Pope Francis, reciting the Angelus on March 30 with visitors in St Peter’s Square, returned to the Gospel story and urged people to read and re-read the ninth chapter of St John’s Gospel.

He said the story, which deals only briefly with the miracle of the man recovering his sight, speaks at length of the man’s faith and the Pharisees’ doubts.

The story “opens with a blind man who begins to see and ends – curiously – with those who presumably can see, but who continue to remain blind in their souls.”

The Pharisees, “closed in their presumptions, believe they already have the light and for this reason, they are not open to the truth of Jesus.”

In fact, the pope said, their opposition to the light of Christ “becomes aggressive” and they throw the healed man out of the temple.

“Our lives sometimes are like that of the blind man who opens himself to the light, to God and his grace,” he said.
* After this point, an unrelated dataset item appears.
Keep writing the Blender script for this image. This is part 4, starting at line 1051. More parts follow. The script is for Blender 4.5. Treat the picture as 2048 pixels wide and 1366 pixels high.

“But unfortunately, sometimes we are a bit like those doctors of the law and from the heights of our pride we judge others and even the Lord.

“Today we are called to open ourselves to the light of Christ to bear fruit in our lives and to eliminate non-Christian behavior,” he said. “We are all Christians, but all of us – all of us –  sometimes have non-Christian behaviors, behavior that is sinful. We must repent of this, eliminate these behaviors and decisively set out on the path toward holiness.”